▶ **TASK STATEMENT**: Exactly the lines from the start of the data below through the line that contains "wn.links.new(sky.outputs['Color'], bg.inputs['Color'])" are to be copied, with pictures left out.

**** DATA EXTRACT

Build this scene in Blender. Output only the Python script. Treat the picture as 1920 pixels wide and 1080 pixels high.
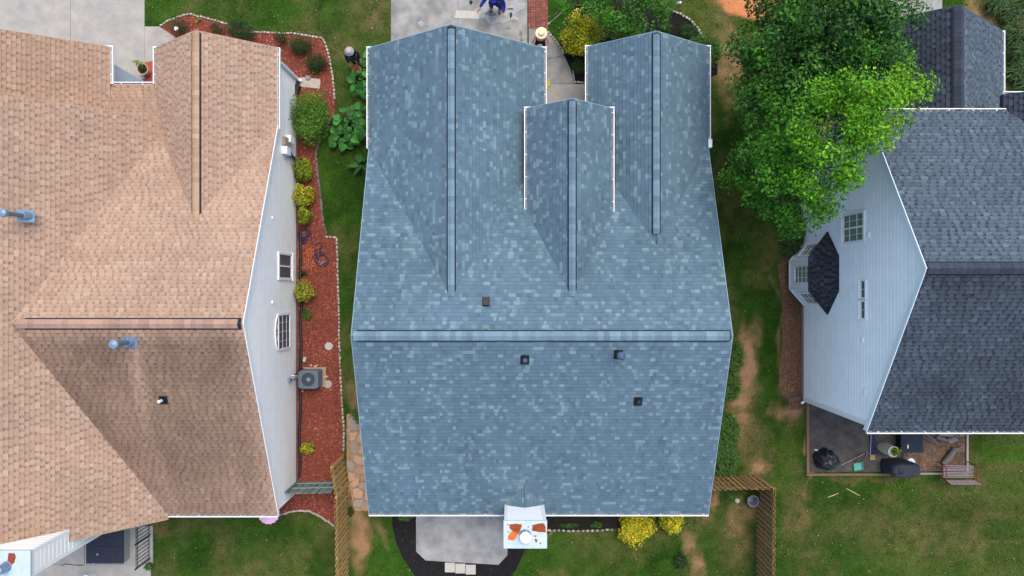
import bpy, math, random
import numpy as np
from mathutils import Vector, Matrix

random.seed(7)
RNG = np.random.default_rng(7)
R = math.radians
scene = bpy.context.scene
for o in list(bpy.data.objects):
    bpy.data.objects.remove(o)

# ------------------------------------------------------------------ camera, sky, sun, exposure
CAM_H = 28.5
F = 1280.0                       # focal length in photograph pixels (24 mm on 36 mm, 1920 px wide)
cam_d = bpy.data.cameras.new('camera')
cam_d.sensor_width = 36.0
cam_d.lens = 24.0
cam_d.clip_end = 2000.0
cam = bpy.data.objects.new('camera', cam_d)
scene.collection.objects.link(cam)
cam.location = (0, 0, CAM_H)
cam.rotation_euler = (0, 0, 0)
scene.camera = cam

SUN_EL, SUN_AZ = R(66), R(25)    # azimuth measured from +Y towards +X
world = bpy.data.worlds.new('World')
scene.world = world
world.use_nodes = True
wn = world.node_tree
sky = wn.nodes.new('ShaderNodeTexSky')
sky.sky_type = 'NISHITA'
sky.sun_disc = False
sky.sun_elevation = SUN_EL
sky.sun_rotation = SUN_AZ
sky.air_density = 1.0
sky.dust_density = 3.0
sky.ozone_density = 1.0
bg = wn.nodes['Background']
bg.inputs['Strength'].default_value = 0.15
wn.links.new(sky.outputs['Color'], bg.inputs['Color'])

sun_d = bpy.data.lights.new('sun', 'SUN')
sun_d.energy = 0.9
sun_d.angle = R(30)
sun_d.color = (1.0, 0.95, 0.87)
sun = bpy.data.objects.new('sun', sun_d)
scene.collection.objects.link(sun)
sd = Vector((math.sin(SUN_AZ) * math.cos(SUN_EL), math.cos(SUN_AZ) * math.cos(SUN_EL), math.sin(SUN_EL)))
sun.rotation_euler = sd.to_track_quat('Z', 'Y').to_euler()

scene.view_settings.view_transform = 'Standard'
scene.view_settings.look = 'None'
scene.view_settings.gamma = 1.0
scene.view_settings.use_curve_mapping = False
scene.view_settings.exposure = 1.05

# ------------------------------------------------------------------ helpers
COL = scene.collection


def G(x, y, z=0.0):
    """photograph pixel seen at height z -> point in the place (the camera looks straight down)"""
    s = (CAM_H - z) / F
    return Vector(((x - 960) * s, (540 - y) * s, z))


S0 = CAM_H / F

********

▶ **THE SOLUTION**:
Build this scene in Blender. Output only the Python script. Treat the picture as 1920 pixels wide and 1080 pixels high.
import bpy, math, random
import numpy as np
from mathutils import Vector, Matrix

random.seed(7)
RNG = np.random.default_rng(7)
R = math.radians
scene = bpy.context.scene
for o in list(bpy.data.objects):
    bpy.data.objects.remove(o)

# ------------------------------------------------------------------ camera, sky, sun, exposure
CAM_H = 28.5
F = 1280.0                       # focal length in photograph pixels (24 mm on 36 mm, 1920 px wide)
cam_d = bpy.data.cameras.new('camera')
cam_d.sensor_width = 36.0
cam_d.lens = 24.0
cam_d.clip_end = 2000.0
cam = bpy.data.objects.new('camera', cam_d)
scene.collection.objects.link(cam)
cam.location = (0, 0, CAM_H)
cam.rotation_euler = (0, 0, 0)
scene.camera = cam

SUN_EL, SUN_AZ = R(66), R(25)    # azimuth measured from +Y towards +X
world = bpy.data.worlds.new('World')
scene.world = world
world.use_nodes = True
wn = world.node_tree
sky = wn.nodes.new('ShaderNodeTexSky')
sky.sky_type = 'NISHITA'
sky.sun_disc = False
sky.sun_elevation = SUN_EL
sky.sun_rotation = SUN_AZ
sky.air_density = 1.0
sky.dust_density = 3.0
sky.ozone_density = 1.0
bg = wn.nodes['Background']
bg.inputs['Strength'].default_value = 0.15
wn.links.new(sky.outputs['Color'], bg.inputs['Color'])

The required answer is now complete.